Sin embargo, lo realmente importante es que al final de cuentas esas manifestaciones siempre resultarán secundarias frente a lo que decida la institucionalidad. Aquí y en cualquier país del mundo civilizado, quien manda es la institucionalidad. Sí, ese conjunto de entidades y personas en quienes hemos acordado depositar la confianza para resolver las mismas causas por las que la gente opina, grita y marcha, a favor o en contra. Y, la verdad, no puede ser diferente. Eso es Estado de derecho, civilidad, modernidad y respeto por las reglas sociales de juego. Lo demás es anarquía.

Estamos llenos de pasiones, anhelos, posiciones filosóficas, ideológicas y políticas. Todo el mundo las tiene y, de una u otra manera, las expresa. No hay nada malo en ello, siempre y cuando el tono sea el correcto. Sin embargo, todo comentario tiene una alta carga de “beneficio de inventario”, pues cuando se expresan opiniones sobre una determinada decisión de la institucionalidad, se hace desde el desconocimiento de los expedientes, de sus pruebas y de la obligación que tiene quien debe adoptar la decisión de cumplirle a la Constitución, a la ley y, si se quiere, al deber ético de hacerle honor a lo que juró defender, sin importar si ello le apetece o no a la opinión pública o a un sector de ella.
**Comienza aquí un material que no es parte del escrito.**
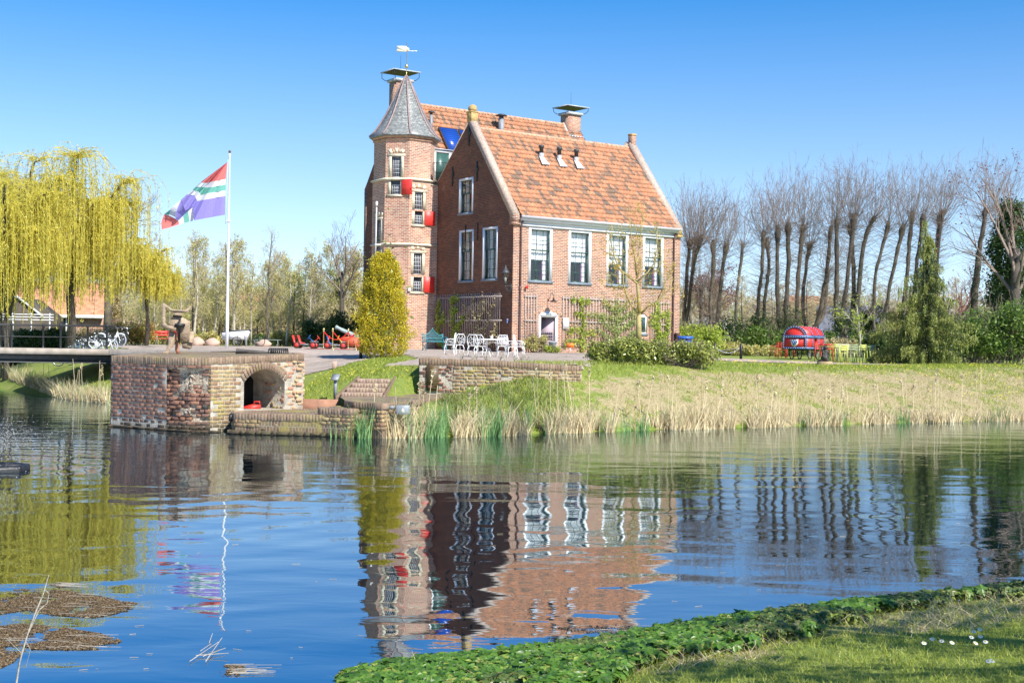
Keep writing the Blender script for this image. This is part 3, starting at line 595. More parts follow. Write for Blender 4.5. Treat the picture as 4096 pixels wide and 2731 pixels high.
s=MB(FAC); s.box(9.41,9.62,.05,.06,3.25,3.85); s.obj('pane',MAT['glass'],sf)
# roof vents
def roofvent(p,q,z,r,h,cap=True):
    v=MB(); v.lathe([(r*1.15,-.35),(r*1.1,.15),(r*1.0,.3)],12,Matrix.Translation((p,q,z))); vo_=v.obj('roof_vent',MAT['lead'],house,smooth=True)
    v=MB(); v.lathe([(r*.92,.3),(r*.92,h),(r*1.25,h+.01),(r*1.3,h+.1),(r*1.05,h+.16)],12,Matrix.Translation((p,q,z))); v.obj('cowl',MAT['greyiron'],vo_,smooth=False)
    f=MB(); k=Vector((0,.662,.749)); f.m=frame((p,q-.02,z-.02),(1,0,0),k,Vector((1,0,0)).cross(k))
    f.add([(-.28,-.62,.085),(.30,-.58,.085),(.14,.25,.075),(-.14,.25,.075)],[(0,1,2,3)]); f.add([(-.28,-.62,.085),(.30,-.58,.085),(.14,.25,.075),(-.14,.25,.075),(0,-.1,.13)],[(0,1,4),(1,2,4),(2,3,4),(3,0,4)]); f.obj('flashing',MAT['lead'],vo_)
for p in (4.10,5.42,6.70): roofvent(p,3.10,13.30,.13,.62)
def flue(p,q,z,r,h):
    v=MB(); v.lathe([(r*1.25,-.3),(r,.15),(r,h)],12,Matrix.Translation((p,q,z))); f=v.obj('flue',MAT['greymetal'],house,smooth=True)
    v=MB(); v.lathe([(r*.8,h),(r*.8,h+.12),(r*2.2,h+.16),(r*1.2,h+.26),(.02,h+.27)],12,Matrix.Translation((p,q,z))); v.obj('cap',MAT['greyiron'],f)
flue(7.25,11.95,16.2,.19,1.0); flue(1.70,11.7,16.0,.11,.75)
# solar panels
k=Vector((0,4.35,5.71)).normalized(); SM=frame((0,8.70,11.85),(1,0,0),k,Vector((1,0,0)).cross(k))
for a,b in ((2.22,3.62),(3.70,5.1)):
    s=MB(SM); s.box(a,b,3.03,5.15,.13,.20); pf=s.obj('solar_panel',MAT['bronze'],house); s=MB(SM); s.box(a+.06,b-.06,3.09,5.09,.201,.215); s.obj('glass',MAT['solar'],pf)
# dormer with balcony rail
dx0,dx1=.25,1.62; s=MB(); s.box(dx0,dx0+.12,8.86,9.0,12.1,13.95); s.box(dx1-.30,dx1,8.86,9.0,12.1,13.95); s.box(dx0,dx1,8.86,9.0,13.95,14.12); dmr=s.obj('dormer',MAT['white'],house)
s=MB(); s.box(dx0,dx1,9.0,10.4,11.9,14.08); s.obj('dormer_body',MAT['white'],dmr); s=MB(); s.box(dx0+.14,dx1-.32,8.90,8.95,12.1,13.93); s.obj('door',MAT['sashgreen'],dmr)
s=MB(); s.box(dx0-.1,dx1+.1,8.78,10.5,14.12,14.18); s.obj('dormer_roof',MAT['lead'],dmr)
s=MB(); rx0,rx1=-.05,1.5
s.path([(rx0,9.0,13.2),(rx0,8.35,13.2),(rx1,8.35,13.35),(rx1,9.0,13.35)],.022,5); s.path([(rx0,9.0,12.1),(rx0,8.35,12.1),(rx1,8.35,12.1)],.02,5)
for i in range(15): x=rx0+(rx1-rx0)*i/14; s.path([(x,8.35,12.1),(x,8.35,13.2+.15*i/14)],.011,4)
for i in range(1,5): s.path([(rx0,8.35+.15*i,12.1),(rx0,8.35+.15*i,13.2)],.011,4)
s.box(rx0-.05,rx1+.05,8.30,9.0,12.0,12.06); s.obj('balcony_rail',MAT['iron'],house)
# chimneys
def chimney(p0,p1,q0,q1,zb,zt,zc,over):
    c=MB(); c.box(p0,p1,q0,q1,zb,zt); ch=c.obj('chimney',MAT['brick'],house)
    c=MB(); c.box(p0-.12,p1+.12,q0-.12,q1+.12,zt,zt+.17); c.obj('rim',MAT['zinc'],ch)
    c=MB(); pm_=(p0+p1)/2; qm=(q0+q1)/2; hx=(p1-p0)/2+over; hy=(q1-q0)/2+over
    c.add([(pm_-hx,qm-hy,zc),(pm_+hx,qm-hy,zc),(pm_+hx,qm+hy,zc),(pm_-hx,qm+hy,zc),(pm_,qm,zc+.22),(pm_,qm,zc+.16)],[(0,1,4),(1,2,4),(2,3,4),(3,0,4),(1,0,5),(2,1,5),(3,2,5),(0,3,5)])
    c.obj('hood',MAT['iron'],ch); c=MB(); c.box(pm_-hx,pm_+hx,qm-hy-.02,qm-hy+.01,zc-.03,zc+.04); c.box(pm_-hx-.02,pm_-hx+.01,qm-hy,qm+hy,zc-.03,zc+.04)
    c.obj('hood_edge',MAT['zinc'],ch)
    c=MB()
    for a in (-1,1):
        for b in (-1,1):
            x=pm_+a*(p1-p0)/2*.9; y=qm+b*(q1-q0)/2*.9; x2=pm_+a*hx*.93; y2=qm+b*hy*.93
            c=MB(); c.path([(x,y,zt+.15),(x+(x2-x)*.6,y+(y2-y)*.6,zt+.12),(x2,y2,zt+.3),(x2,y2,zc)],.02,4); c.obj('bracket',MAT['iron'],ch)
    c=MB(); c.path([(pm_,qm,zc+.2),(pm_,qm,zc+1.1)],.012,4); c.obj('lightning_rod',MAT['iron'],ch)
chimney(13.32,14.40,12.6,13.5,16.2,18.25,18.78,.42)
chimney(.0,1.1,13.2,14.12,13.5,18.95,19.58,.42)
fl=MB(); fl.add([(13.18,12.45,16.75),(13.32,12.45,16.75),(13.32,13.05,17.75),(13.18,13.05,17.75)],[(0,1,2,3)]); fl.box(13.2,14.5,12.35,12.6,16.62,16.78); fl.obj('chimney_flashing',MAT['lead'],house)
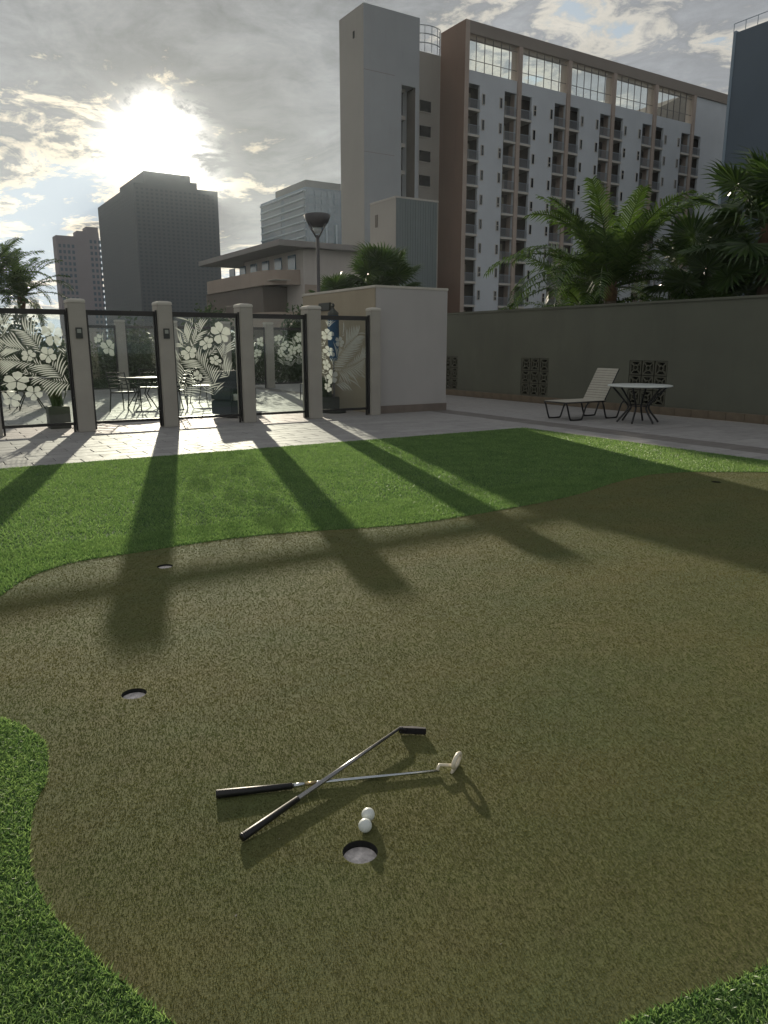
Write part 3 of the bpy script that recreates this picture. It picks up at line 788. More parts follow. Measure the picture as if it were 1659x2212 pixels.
lo = thing('sun_lounger', 'cream strap sun lounger with raised back and black looped legs by the wall', 'sun lounger', (11.95, 10.9, 0), rz=R(-2))
def lb(b, name, m, smooth=True, **k):
    me = b.mesh(name, m, smooth=smooth, **k); return link(name, me, lo)
W2 = 0.31
fb = B()
for s in (-1, 1): fb.tube([(-0.98, s * W2, .36), (0.12, s * W2, .36)], .013, 8)
fb.tube([(-0.98, -W2, .36), (-0.98, W2, .36)], .013, 8)
lb(fb, 'seat_frame', M['black_metal'])
bb = B()
bx, bz_ = 0.10, 0.36; ex, ez = 0.47, 1.00
for s in (-1, 1): bb.tube([(bx, s * (W2 - .02), bz_), (ex, s * (W2 - .02), ez)], .013, 8)
bb.tube([(ex, -W2 + .02, ez), (ex, W2 - .02, ez)], .013, 8)
lb(bb, 'back_frame', M['black_metal'])
for s in (-1, 1):
    for xc in (-0.68, 0.32):
        pts = _cm3([(xc - .30, s * W2, .352), (xc - .26, s * W2, .30), (xc - .17, s * W2, .05), (xc - .11, s * W2, .014), (xc + .11, s * W2, .014), (xc + .17, s * W2, .05), (xc + .26, s * W2, .28), (xc + .34, s * W2, .352)], 4)
        lb(B().tube(pts, .017, 8), 'leg', M['black_metal'])
sm = B().box(-.024, .024, -W2, W2, -.004, .004).mesh('strap', M['strap'])
n = 20
for i in range(n): link('strap', sm, lo, (-0.95 + i * (1.04 / (n - 1)), 0, .375))
for i in range(13):
    t_ = (i + .6) / 13; link('strap', sm, lo, (bx + (ex - bx) * t_ - .012, 0, bz_ + (ez - bz_) * t_ + .008), (0, -math.atan2(ez - bz_, ex - bx), 0), (1, .94, 1))

tb = thing('round_table', 'round white topped patio table on splayed black legs in front of the lounger', 'table', (12.02, 9.72, 0))
ob = lambda b, nm, m, smooth=True, par=tb: link(nm, b.mesh(nm, m, smooth=smooth), par)
ob(B().lathe([(0.001, .70), (.56, .70), (.60, .705), (.61, .715), (.605, .727), (.58, .733), (0.001, .733)], 48), 'table_top', M['white_top'])
ob(B().tube([(.20 * math.cos(a), .20 * math.sin(a), .33) for a in [i * math.pi / 12 for i in range(25)]], .010, 8, False), 'ring', M['black_metal'])
for k in range(6):
    a = R(25 + 60 * k); c, s = math.cos(a), math.sin(a)
    pts = _cm3([(.52 * c, .52 * s, .69), (.36 * c, .36 * s, .52), (.21 * c, .21 * s, .34), (.22 * c, .22 * s, .24), (.34 * c, .34 * s, .09), (.40 * c, .40 * s, .012)], 4)
    ob(B().tube(pts, .019, 8), 'leg', M['black_metal'])

# ------------------------------------------------------------------ terrace furniture behind the glass
def patio_chair(label, loc, rz, group='black patio chairs behind the glass fence'):
    c = thing('patio_chair', label, 'chair', loc, rz, group)
    L = lambda b, nm, m: link(nm, b.mesh(nm, m, smooth=True), c)
    for sx in (-1, 1):
        L(B().tube([(sx * .24, .24, 0), (sx * .24, .22, .62)], .013, 6), 'leg', M['black_metal'])
        L(B().tube([(sx * .24, -.26, 0), (sx * .24, -.18, .44), (sx * .24, -.30, .90)], .013, 6), 'leg', M['black_metal'])
        L(B().tube([(sx * .24, .26, .62), (sx * .24, -.22, .64)], .016, 6), 'armrest', M['black_metal'])
    L(B().box(-.23, .23, -.20, .24, .42, .445), 'seat', M['bronze'])
    s = B()
    for k in range(5): s.tube([(-.23, -.205 - .02 * k, .54 + .085 * k), (.23, -.205 - .02 * k, .54 + .085 * k)], .012, 6)
    L(s, 'backrest', M['bronze'])
    return c
def patio_table(label, loc, r=.5):
    c = thing('patio_table', label, 'table', loc, 0, 'low tables behind the glass fence')
    L = lambda b, nm, m: link(nm, b.mesh(nm, m, smooth=True), c)
    L(B().lathe([(.001, .70), (r, .70), (r + .01, .715), (r, .73), (.001, .73)], 24), 'table_top', M['bronze'])
    for k in range(4):
        a = R(45 + 90 * k); L(B().tube([(.38 * r * 2 * math.cos(a) * .9, .38 * r * 2 * math.sin(a) * .9, .7), (.15 * math.cos(a), .15 * math.sin(a), .35), (.4 * math.cos(a), .4 * math.sin(a), 0)], .014, 6), 'leg', M['black_metal'])
patio_table('low black table behind the left gate, beside the far pillar', (4.65, 18.3, 0))
patio_chair('black chair left of the table behind the left gate', (4.1, 17.6, 0), R(-50))
patio_chair('black chair right of the table behind the left gate', (5.25, 17.7, 0), R(60))
patio_chair('black chair beyond the table behind the left gate', (5.1, 19.3, 0), R(160))
patio_chair('black chair near the sun streak behind the left gate', (5.75, 19.4, 0), R(200))
patio_table('dark table behind the densely etched pane', (7.3, 19.0, 0))
patio_chair('black chair in front of the table behind the densely etched pane', (6.9, 17.9, 0), R(10))
patio_chair('black chair behind the densely etched pane, left of its table', (6.5, 19.3, 0), R(-80))
patio_chair('black chair seen through the plain gate, left one of two', (9.45, 18.75, 0), R(20))
patio_chair('black chair seen through the plain gate, right one of two', (10.15, 18.9, 0), R(-15))
patio_table('dark table behind the leftmost etched pane', (2.35, 19.5, 0))
patio_chair('black chair behind the leftmost etched pane', (1.75, 19.2, 0), R(-70))

ac = thing('wicker_armchair', 'dark wicker armchair standing just behind the right side of the dense etched pane', 'armchair', (5.75, 15.1, 0), R(20))
L = lambda b, nm, m, bev=0.02: link(nm, b.mesh(nm, m, bevel=bev), ac)
L(B().box(-.34, .34, -.32, .34, .06, .36), 'seat_base', M['wicker']); L(B().box(-.26, .26, -.30, .24, .365, .46), 'cushion', M['cushion'])
L(B().box(-.34, .34, .25, .34, .365, .95), 'backrest', M['wicker'])
for sx in (-1, 1): L(B().box(min(sx * .27, sx * .36), max(sx * .27, sx * .36), -.32, .245, .365, .62), 'armrest', M['wicker'])

# closed parasol
um = thing('folded_parasol', 'folded navy blue parasol with a small finial rising behind the dark pane', 'parasol', (8.0, 14.8, 0))
L = lambda b, nm, m: link(nm, b.mesh(nm, m, smooth=True), um)
L(B().lathe([(.018, 0), (.018, 2.3)], 10), 'pole', M['lamp_metal'])
cb = B(); n = 16; prof = [(.07, 1.15), (.10, 1.3), (.112, 1.6), (.112, 2.02), (.10, 2.13), (.035, 2.22)]
for r_, z in prof:
    for j in range(n): a = 2 * math.pi * j / n; q = r_ * (1 + .13 * (j % 2)); cb.v.append((q * math.cos(a), q * math.sin(a), z))
for i in range(len(prof) - 1):
    for j in range(n): cb.f.append((i * n + j, i * n + (j + 1) % n, (i + 1) * n + (j + 1) % n, (i + 1) * n + j))
L(cb, 'canopy', M['umbrella'])
L(B().lathe([(.118, 2.12), (.122, 2.17), (.05, 2.24), (.02, 2.28)], 12), 'cap', M['sign'])
L(B().lathe([(.001, 2.28), (.03, 2.30), (.038, 2.33), (.03, 2.36), (.001, 2.38)], 12), 'finial', M['sign'])
L(B().lathe([(.001, .0), (.26, .0), (.26, .06), (.03, .10)], 20), 'base', M['sign'])

# ------------------------------------------------------------------ putters, balls, cups
def putter(name, label, grip_end, grip_r, neck, shaft_m):
    p = thing(name, label, 'putter', tuple(grip_end))
    return p
# dark putter, lying across the other one
A0, A1 = Vector((0.7035, 1.9350, 0.015)), Vector((1.4541, 2.1985, 0.036))
pa = thing('golf_putter', 'dark putter with a black blade head lying on top of the other putter', 'putter', (A0.x, A0.y, 0), group='putters crossed on the green')
def seg(a, b, t): return a + (b - a) * t
def lift(v, dz): return Vector((v.x, v.y, v.z + dz))
B().tube([seg(A0, A1, 0), seg(A0, A1, .004), seg(A0, A1, .30)], [.0125, .0135, .0095], 14).build('grip', M['grip'], pa, smooth=True)
B().tube([seg(A0, A1, -.006), seg(A0, A1, -.0005)], [.0125, .0138], 14).build('grip_cap', M['grip'], pa, smooth=True)
B().tube([seg(A0, A1, .301), seg(A0, A1, 1.0)], [.0088, .0056], 12).build('shaft', M['dark_steel'], pa, smooth=True)
B().tube([A1, A1 + Vector((.016, .004, -.006)), A1 + Vector((.028, -.004, -.016))], [.0065, .0065, .0075], 10).build('hosel', M['head_dark'], pa, smooth=True)
def head_bar(c0, c1, z0, z1, d, name, m, par):
    """blade between ground points c0 and c1, depth d behind the line"""
    c0, c1 = Vector(c0), Vector(c1); u = (c1 - c0); nrm = Vector((-u.y, u.x)).normalized() * d
    pts = [c0, c0 * .9 + c1 * .1 + nrm * .0, c1, c1 + nrm * .8, c0 * .55 + c1 * .45 + nrm * 1.15, c0 + nrm * .8]
    v = [(p.x, p.y, z0) for p in pts] + [(p.x, p.y, z1) for p in pts]; k = len(pts)
    f = [tuple(reversed(range(k))), tuple(range(k, 2 * k))] + [(i, (i + 1) % k, k + (i + 1) % k, k + i) for i in range(k)]
    return B().add(v, f).build(name, m, par, bevel=0.003)
hA = head_bar((1.462, 2.213), (1.548, 2.148), 0.004, 0.030, 0.020, 'head', M['head_dark'], pa)
# steel putter with white head
B0, B1, B2, B3 = Vector((0.7095, 2.195, 0.0145)), Vector((0.951, 2.104, 0.0125)), Vector((1.0358, 2.0761, 0.0115)), Vector((1.437, 1.913, 0.010))
pb_ = thing('golf_putter', 'steel putter with a fat black grip and a small white looped head', 'putter', (B0.x, B0.y, 0), group='putters crossed on the green')
B().tube([B0, seg(B0, B1, .01), seg(B0, B1, .5), B1], [.0125, .0145, .0125, .0105], 14).build('grip', M['grip'], pb_, smooth=True)
B().tube([seg(B1, B2, .01), seg(B1, B2, .47)], [.0078, .0078], 12).build('grip_collar', M['steel'], pb_, smooth=True)
B().tube([seg(B1, B2, .50), seg(B1, B2, .92)], [.0066, .0066], 12).build('shaft_band', M['band_gold'], pb_, smooth=True)
B().tube([seg(B1, B2, .94), B2, B3], [.0066, .0064, .0052], 12).build('shaft', M['steel'], pb_, smooth=True)
H1 = B3 + Vector((.004, .002, .010))
B().tube([B3 + Vector((-.008, .0, .004)), H1 + Vector((.004, .006, .006)), Vector((1.480, 1.905, .022)), Vector((1.487, 1.903, .020))], [.0062, .0060, .0060, .0065], 10).build('hosel', M['head_white'], pb_, smooth=True)
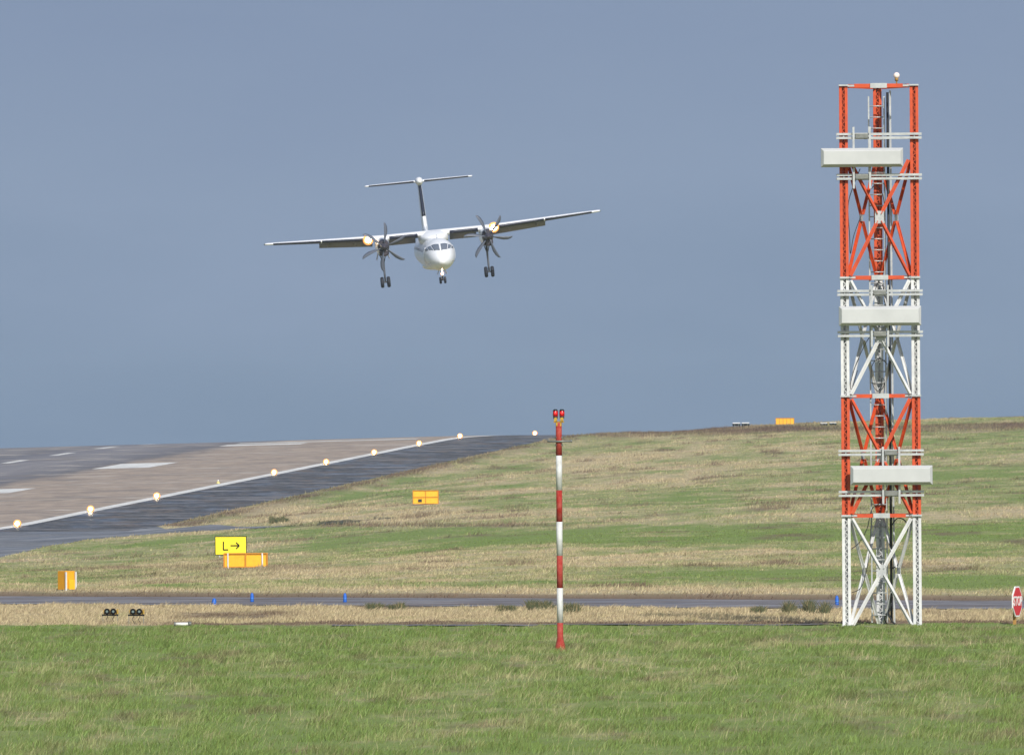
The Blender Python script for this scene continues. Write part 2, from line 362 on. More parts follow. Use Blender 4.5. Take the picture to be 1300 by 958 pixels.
def grass_mat(name, ground):
    m = bpy.data.materials.new(name); m.use_nodes = True; n = m.node_tree; l = n.links.new; p = n.nodes['Principled BSDF']
    def attr(a): x = n.nodes.new('ShaderNodeAttribute'); x.attribute_name = a; return x.outputs['Fac']
    geo = n.nodes.new('ShaderNodeNewGeometry')
    mpn = n.nodes.new('ShaderNodeMapping'); l(geo.outputs['Position'], mpn.inputs[0])
    mpn.inputs['Scale'].default_value = (1, .35, 1)
    def noise(sc_, det=5, r=.65):
        z = n.nodes.new('ShaderNodeTexNoise'); z.inputs['Scale'].default_value = sc_; z.inputs['Detail'].default_value = det
        z.inputs['Roughness'].default_value = r; l(mpn.outputs[0], z.inputs[0]); return z.outputs[0]
    def math_(op, a, b, c=None):
        x = n.nodes.new('ShaderNodeMath'); x.operation = op
        for i, q in enumerate((a, b, c)):
            if q is None: continue
            if isinstance(q, (int,float)): x.inputs[i].default_value = q
            else: l(q, x.inputs[i])
        return x.outputs[0]
    def mixc(f, a, b):
        x = n.nodes.new('ShaderNodeMix'); x.data_type = 'RGBA'
        if isinstance(f, (int,float)): x.inputs[0].default_value = f
        else: l(f, x.inputs[0])
        for i, q in ((6,a),(7,b)):
            if isinstance(q, tuple): x.inputs[i].default_value = (*q,1)
            else: l(q, x.inputs[i])
        return x.outputs[2]
    n1 = noise(1.1); n2 = noise(0.16, 4); n3 = noise(5.0, 3)
    d = math_('MULTIPLY_ADD', math_('SUBTRACT', n1, .5), 1.1, attr('dry'))
    rp = n.nodes.new('ShaderNodeMapRange'); rp.inputs[1].default_value = .10; rp.inputs[2].default_value = .92; l(d, rp.inputs[0])
    green = mixc(n2, (0.165,0.240,0.045), (0.260,0.310,0.088))
    green = mixc(math_('MULTIPLY', n3, .5), green, (0.20,0.29,0.145))
    dryc = mixc(n1, (0.46,0.39,0.235), (0.56,0.455,0.305))
    c = mixc(rp.outputs[0], green, dryc)
    c = mixc(attr('brown'), c, (0.19,0.135,0.10))
    if ground:
        c = mixc(math_('MULTIPLY', n3, .35), c, (0.07,0.075,0.03))
        b = n.nodes.new('ShaderNodeBump'); b.inputs['Strength'].default_value = .5; b.inputs['Distance'].default_value = .12
        l(n3, b.inputs['Height']); l(b.outputs[0], p.inputs['Normal'])
        p.inputs['Roughness'].default_value = .95; p.inputs['Specular IOR Level'].default_value = .1
        l(c, p.inputs['Base Color'])
    else:
        r = attr('rnd')
        hs = n.nodes.new('ShaderNodeHueSaturation'); l(c, hs.inputs['Color'])
        l(math_('MULTIPLY_ADD', r, .75, .72), hs.inputs['Value'])
        l(math_('MULTIPLY_ADD', r, .03, .485), hs.inputs['Hue'])
        df = n.nodes.new('ShaderNodeBsdfDiffuse'); tr = n.nodes.new('ShaderNodeBsdfTranslucent'); mx = n.nodes.new('ShaderNodeMixShader')
        l(hs.outputs[0], df.inputs[0]); l(hs.outputs[0], tr.inputs[0]); mx.inputs[0].default_value = .35
        l(df.outputs[0], mx.inputs[1]); l(tr.outputs[0], mx.inputs[2]); l(mx.outputs[0], n.nodes['Material Output'].inputs[0])
    return m
GM = grass_mat('rough_grass_ground', True); BM_ = grass_mat('grass_blades', False)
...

Tenemos que aprender, y eso hace parte de nuestro proceso de crecimiento como sociedad, a creer en las instituciones y respetarlas. Ellas toman decisiones con apego a la legalidad y en función de acertar en la construcción de un mejor país. Y cuando se cree que no, hay recursos, instancias e instituciones para ventilar los reparos frente a esas decisiones.

En estos momentos en que las autoridades judiciales están tomando decisiones respecto a procesos que suscitan el mayor interés nacional, hay que calmarnos, rodear a las instituciones, dejar que hagan su tarea y respetar sus determinaciones, sean de nuestro gusto o no. Esto debería ser la regla de comportamiento de todo ciudadano.

No ayuda a consolidar la democracia que un presidente opine sobre decisiones judiciales, pues dentro de lo que juró defender está la independencia de los poderes públicos. Un presidente no puede olvidar que todos esperamos que se comporte como un estadista y no como el jefe de un partido político.